Is it just me, or wouldn't this whole scene put a damper on the ambiance of the food court? Then again, how much ambiance is there in a food court in Mexico City to begin with? Hopefully in March Mr. N will make his way back home. It would be nice to know exactly which day he's going to fly, as I'm sure nobody is going to want to be on that same plane. Pheeew!!

Phoenix-based Residential Cruise Line is the latest to try the super-luxury cruises, aimed at a condominium/time-share concept. There will be an invitation-only sales event in Dubai on Dec. 15th, and if you're one of the lucky bidders you can get the top-of-the-line suite. Pricetag? A mere $18 million dollars. In this economy. I might send out those top executives for drug testing at this point, but then again maybe rich folk have more money than sense. Anyway, the ship's $18 million Portofino penthouse (there are TWO of them, too!), comes with 4 bedrooms, 5 bathrooms and measures more than 4,300 square feet. Yeah, I know whenever I cruise I like to bring the aunts, uncles, a few dozen Gypsies and a small Midwest town.

The other day, I blogged about a not-too-smart rap "artist", who got himself convicted by rapping the true details about his crimes. Well, if that was "A" this is "B"....
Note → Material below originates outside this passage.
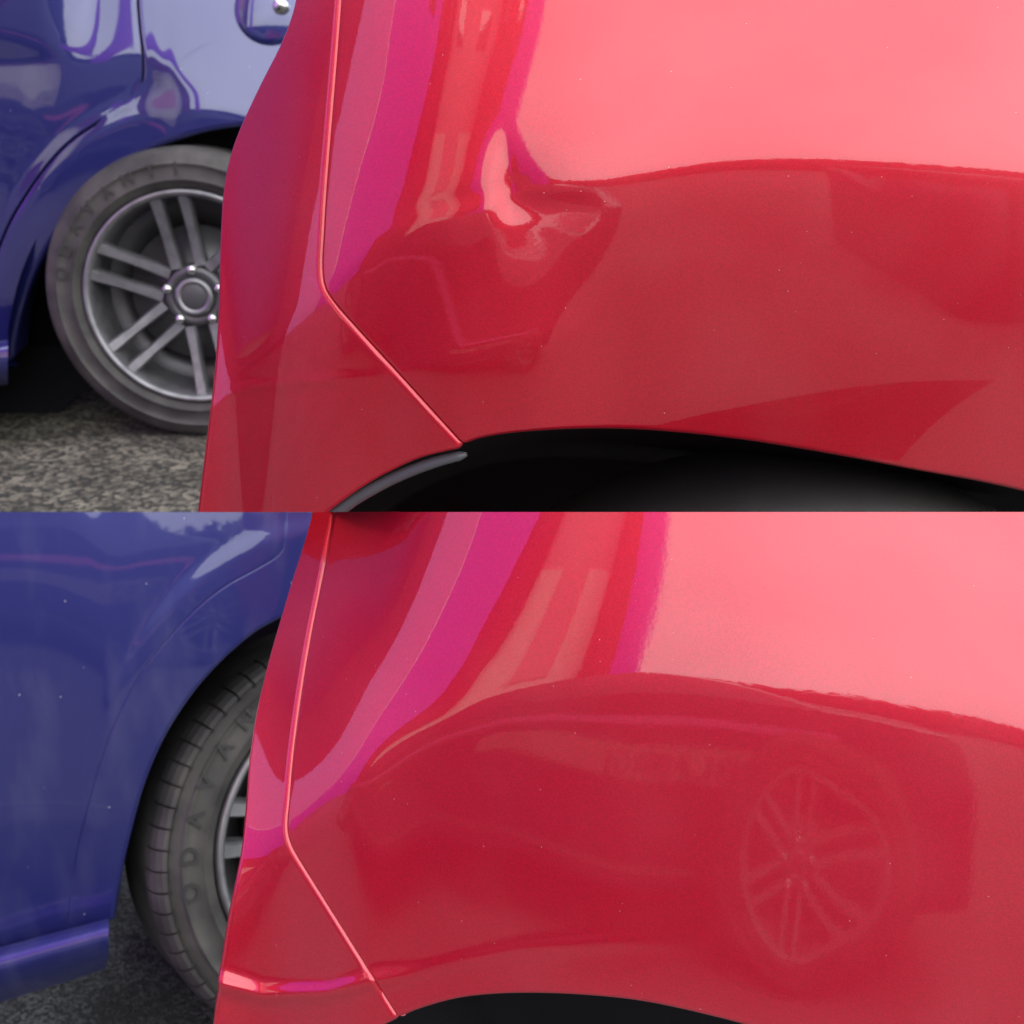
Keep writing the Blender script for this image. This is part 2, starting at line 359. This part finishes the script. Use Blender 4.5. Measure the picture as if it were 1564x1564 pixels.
L_ = curve(seamU, nv); B_ = curve([(706, 672), (740, 662), (800, 654), (900, 649), (1000, 652), (1120, 664), (1250, 684), (1400, 712), (1564, 744), (1900, 830)], nh)
T_ = curve([(533, -100), (1900, -100)], nh); R_ = curve([(1900, -100), (1900, 830)], nv)
G = coons(T_, R_, byx(B_), L_)
P = roll(roll(FU.pts(G), 'left', .0010, .012), 'bottom', .0035, .03, away=(0, 0, .35))
link('quarter_panel', grid_bm(P), RED, red_u, clip=1)
silU = [(452, -60), (447, 0), (427, 60), (392, 130), (362, 195), (345, 245), (336, 300), (332, 380), (330, 470), (325, 560), (318, 640), (310, 720), (303, 790), (298, 850)]
nb = 130
Lb = off(curve(silU, nv), -7); Rb = off(curve(seamU, nv), 13)
Bb = np.vstack([curve([tuple(Lb[-1]), (400, 850), (440, 822)], 30), curve([(448, 816), (485, 785), (540, 745), (590, 716), (640, 694), tuple(Rb[-1])], nb-30)])
Tb = curve([tuple(Lb[0]), tuple(Rb[0])], nb)
P = FU.pts(coons(Tb, Rb, byx(Bb), Lb))
P = roll(roll(roll(P, 'right', .0044, .008), 'left', .006, .35, steps=10, ang=84, away=(.25, 0, 0)), 'bottom', .003, .015, away=(0, 0, .35))
link('bumper', grid_bm(P), RED, red_u, clip=1)
# black inside of the wheel arch: liner, tyre and the rubber lip below the seam
def arch_inside(fld, pts, mat_, parent, clip, d0=.018, depth=.35, n=90):
    c = curve(pts, n); base = fld.pts(c); back = np.array([0, cp, -sp])
    rings = [base+back*(d0+q)+np.array([0, 0, -1])*(-.004+.02*q) for q in np.linspace(0, depth, 8)]
    cen = base.mean(0)+back*(depth+.05)+np.array([0, 0, -.35])
    rings += [cen+(rings[-1]-cen)*q for q in (.7, .4, .05)]
    return link('wheel_arch_liner', grid_bm(np.array(rings)), mat_, parent, clip=clip)
archU = [(250, 1300), (380, 900), (485, 785), (590, 716), (706, 672), (800, 654), (900, 649), (1120, 664), (1400, 712), (1564, 744), (1900, 830)]
arch_inside(FU, archU, SOOT, red_u, 1)
def tube(pts3, rads, n=14):
    p = np.array(pts3, float); t = np.gradient(p, axis=0); t /= np.linalg.norm(t, axis=1, keepdims=True)
    up = np.cross(t, np.array([0, .9, .3])); up /= np.linalg.norm(up, axis=1, keepdims=True); sd_ = np.cross(t, up)
    a = np.linspace(0, 2*np.pi, n, endpoint=False); rads = np.array(rads)[:, None, None]
    return p[:, None]+rads*(np.cos(a)[None, :, None]*up[:, None]+np.sin(a)[None, :, None]*sd_[:, None])
c = curve([(400, 856), (500, 788), (545, 757), (600, 728), (660, 705), (712, 692)], 60); b = FU.pts(c)+np.array([0, cp, -sp])*.012
rad = np.interp(np.linspace(0, 1, 60), [0, .3, .85, .97, 1], [.0048, .0045, .0036, .003, .0012])
link('wheel_arch_lip', grid_bm(tube(b, rad), close=True), TRIM, red_u, clip=1)
# ------------------------------------------------------------------ wheels
def lathe(profile, n=96, a0=0, a1=2*math.pi):            # profile (radius, axial): axis = local -Y towards viewer
    p = np.array(profile, float); full = abs(a1-a0-2*math.pi) < 1e-6
    a = np.linspace(a0, a1, n, endpoint=not full)
    return np.stack([p[:, 0][:, None]*np.cos(a), -p[:, 1][:, None]*np.ones_like(a), p[:, 0][:, None]*np.sin(a)], -1), full
def xf(P, M, loc): return P @ np.array(M).T + np.array(loc)
def tyre_profile(Ro=.31, w=.1, Ri=.225):
    return [(Ri-.004, -w), (Ri, w-.016), (Ri+.006, w-.004), (Ri+.018, w+.001), (Ri+.0185, w+.0022), (Ri+.0205, w+.0022), (Ri+.021, w+.0012), (Ri+.04, w+.004), (Ri+.05, w+.0036), (Ri+.0505, w+.0048), (Ri+.0525, w+.0048), (Ri+.053, w+.003), (Ro-.028, w), (Ro-.014, w-.007), (Ro-.006, w-.016), (Ro-.001, w-.03), (Ro, 0), (Ro-.001, -w+.03), (Ro-.008, -w+.012), (Ro-.03, -w), (Ri, -w)]
def letters(txt, M, loc, rad, ang0, size, depth, mat_, parent, step=None):
    for ch, da in zip(txt, step):
        cu = bpy.data.curves.new('letter', 'FONT'); cu.body = ch; cu.size = size; cu.extrude = depth; cu.align_x = 'CENTER'; cu.offset = size*.02
        o = bpy.data.objects.new('t', cu); C.objects.link(o); dg = bpy.context.evaluated_depsgraph_get(); dg.update()
        me = bpy.data.meshes.new_from_object(o.evaluated_get(dg)); C.objects.unlink(o); bpy.data.objects.remove(o)
        bm = bmesh.new(); bm.from_mesh(me); bpy.data.meshes.remove(me)
        a = ang0+da
        for v in bm.verts:                               # text x -> tangential (clockwise), text y -> outwards, z -> towards the viewer
            x, y, z = v.co; rr = rad+y; aa = R(a)-x/rad
            v.co = Vector(xf(np.array([rr*math.cos(aa), z_at(rr)-z, rr*math.sin(aa)]), M, loc))
        link('letter', bm, mat_, parent, smooth=False)
def z_at(rr): return -(.1048)
def make_wheel(parent, loc, M, tyremat, blocks=None, spoke_a0=98, name='wheel', ALLOY=ALLOY):
    wh = bpy.data.objects.new(name, None); C.objects.link(wh); wh.parent = parent
    wh.location = Vector(loc)-worldloc(parent)
    P, f = lathe(tyre_profile(), 160); link('tyre', grid_bm(np.array([xf(p, M, loc) for p in P]), close=True), tyremat, wh)
    rp = [(.226, .088), (.2255, .097), (.222, .100), (.217, .0995), (.213, .094), (.208, .078), (.205, .05), (.2, -.02), (.2, -.08)]
    P, f = lathe(rp, 120); link('rim', grid_bm(np.array([xf(p, M, loc) for p in P]), close=True), ALLOY, wh)
    P, f = lathe([(.2, -.02), (.11, -.03), (.145, -.03), (.145, .012), (.085, .012), (.08, .02), (.02, .02)], 64); link('brake_disc', grid_bm(np.array([xf(p, M, loc) for p in P]), close=True), ALLOYD, wh)
    P, f = lathe([(.068, .03), (.067, .052), (.063, .062), (.055, .066), (.045, .064), (.042, .058), (.001, .058)], 64)
    link('hub', grid_bm(np.array([xf(p, M, loc) for p in P]), close=True), ALLOYD, wh)
    P, f = lathe([(.041, .058), (.041, .07), (.037, .075), (.03, .0755), (.028, .071), (.001, .071)], 48)
    cap = link('hub_cap', grid_bm(np.array([xf(p, M, loc) for p in P]), close=True), ALLOY, wh)
    P, f = lathe([(.0275, .0722), (.020, .0740), (.001, .0742)], 40)
    link('emblem_disc', grid_bm(np.array([xf(p, M, loc) for p in P]), close=True), ALLOYD, wh)
    for k in range(6):                                   # six pairs of spokes
        for s in (-1, 1):
            ang = R(spoke_a0+60*k); ca, sa = math.cos(ang), math.sin(ang)
            bm = bmesh.new(); n = 10; rows = []
            for i in range(n+1):
                q = i/n; rr = .062+q*.152; t = s*(.026+.004*q); wd = .0105+.001*math.cos(q*6); zf = .064+.026*q**1.5
                row = []
                for (dt, dz) in ((-wd*1.25, -.03), (-wd*1.1, -.006), (-wd*.8, 0), (wd*.8, 0), (wd*1.1, -.006), (wd*1.25, -.03)):
                    x, y_ = rr, t+dt
                    row.append(xf(np.array([x*ca-y_*sa, -(zf+dz), x*sa+y_*ca]), M, loc))
                rows.append(row)
            b = grid_bm(np.array(rows)); bm.free(); link('spoke', b, ALLOY, wh, smooth=False)
    for k in range(5):
        ang = R(90+72*k); cx, cz = .058*math.cos(ang), .058*math.sin(ang)
        P, f = lathe([(.011, .05), (.011, .068), (.009, .0745), (.005, .077), (.0005, .0775)], 14)
        P = P+np.array([cx, 0, cz]); link('wheel_nut', grid_bm(np.array([xf(p, M, loc) for p in P]), close=True), CHROME, wh)
    return wh
def rotm(ax, ay, az_): return np.array(Euler((R(ax), R(ay), R(az_)), 'XYZ').to_matrix())
# tyre of the red car showing under the upper arch
Wt = W(1230, 738, .74)+np.array([0, 0.02, -.31])
P, f = lathe(tyre_profile(), 200); M_ = rotm(0, 0, -6)
rw = bpy.data.objects.new('wheel', None); C.objects.link(rw); rw.parent = red_u; rw.location = Vector(Wt)-worldloc(red_u)
link('tyre', grid_bm(np.array([xf(p, M_, Wt) for p in P]), close=True), RUB, rw, clip=1)
def tread_blocks(n, ks, M, loc, mat_, parent, clip=0):
    for k in ks:
        a0, a1 = 2*math.pi*k/n+.006, 2*math.pi*(k+1)/n-.006
        P, f = lathe([(.297, .099), (.303, .0965), (.3095, .088), (.313, .074), (.3135, .052), (.305, .050)], 5, a0, a1)
        Q = np.array([xf(p, M, loc) for p in P]); e0 = Q[:, :1]*.97+loc*.03; e1 = Q[:, -1:]*.97+loc*.03
        link('tread_block', grid_bm(np.concatenate([e0, Q, e1], 1)), mat_, parent, smooth=False, clip=clip)
# ------------------------------------------------------------------ blue car, upper
blue_u = thing('blue_car', 'deep blue car behind the dented red one, alloy wheel and round fuel flap showing', 'car', tuple(W(290, 665, 2.4)*[1, 1, 0]+[0, 0, GU]))
BD = 2.28
sweepU = interp_curve([(-420, 40), (-200, 46), (-60, 54), (20, 68), (65, 84), (105, 94), (150, 90), (210, 80), (245, 98), (275, 125), (310, 142), (370, 150), (450, 172), (600, 240), (700, 280)])
def ringU(X, Y):                                         # flat flange round the wheel opening, proud of the panel
    r = np.hypot(X-292, Y-447); return -.0024*sstep((316-r)/40)-1.1e-4*np.maximum(0, 92-Y)*sstep((150-X)/95)
FB = Field.swept(-420, 700, -160, 960, 5, sweepU, 300, (([0, 14, 60, 200, 400], [2, 13, 18, 26, 40]), ([-700, -300, -60, 0], [-40, -24, -9, -5])),
                 ([-420, 0, 200, 330, 450, 700], [-34, -14, -4, 6, 18, 44]), 60, lambda X: 4+X*0, (290, 225, BD), ringU)
shutU = [(214, -90), (211, -40), (210, 0), (213, 40), (218, 90), (217, 125), (205, 150), (180, 170), (145, 190), (105, 218), (70, 255), (38, 300), (10, 350), (-15, 420), (-28, 500), (-32, 545)]
nd = 110
Rd = off(curve(shutU, nd), 3.8)
P = FB.pts(relax(coons(curve([(-400, -90), tuple(Rd[0])], 80), Rd, curve([(-400, 560), tuple(Rd[-1])], 80), curve([(-400, -90), (-400, 560)], nd)), 20))
link('door', grid_bm(roll(P, 'right', .003, .03)), BLUE, blue_u)
Lq = off(curve(shutU, nd), -3.8)
archB = [(8, 545), (10, 520), (18, 470), (33, 415), (58, 360), (95, 305), (140, 260), (195, 222), (250, 200), (300, 188), (350, 185), (410, 200), (470, 232), (530, 290), (575, 360)]
P = FB.pts(relax(coons(curve([tuple(Lq[0]), (640, -90)], 120), curve([(640, -90), (640, 360)], nd), curve([tuple(Lq[-1])]+archB, 120), Lq), 20))
P[-1, 0] = P[-1, 0]
link('quarter_panel', grid_bm(roll(roll(P, 'left', .0025, .03), 'bottom', .012, .06)), BLUE, blue_u)
link('wheel_arch_liner', grid_bm(np.array([[W(x, y, BD+.06+q) for x, y in curve([(-60, 760)]+archB+[(640, 600)], 60)] for q in (0, .15, .3)]+[[W(300+(x-300)*.1, 450+(y-450)*.1, BD+.37) for x, y in curve([(-60, 760)]+archB+[(640, 600)], 60)]])), SOOT, blue_u, clip=1)
link('underbody', box_bm(-2.1, 1.2, 2.62, 4.2, GU+.10, .28), SOOT, blue_u)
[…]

When 24-year-old Andrew Vactor of Urbana, Ohio, was convicted of violating the city's noise ordinance, Judge Susan J. Fornof-Lippencott offered to reduce the normal fine of $150 to just $35, if he agreed to listen to 20 hours of classical music. Wanting to save money, Mr. Vactor agreed to the unusual punishment. The sentence was to include Beethoven, Chopin, Bach, and Debussy. Chief Probation Officer Glenda Runkle says the department keeps three CDs on hand, and he was getting a "greatest hits" assortment of the classics. Judge Fornof-Lippencott often assigns creative sentencing options." She selects episodes of Dr. Phil & The Oprah Winfrey Show that she considers relevant to other misdemeanor offenses, supplying copies to the probation department for forced viewing. The idea is to inspire people not to come back for the same violation, and at the same time broaden their horizons. Vactor, a student at Urbana University, listened to a full 15 minutes of the classics before calling the judge, to say he'd changed his mind. He agreed to just pay the full $150 fine! He claims it had nothing to do with the musical style, only that he was late for basketball practice. So much for "YO"hann Sebastion Bach.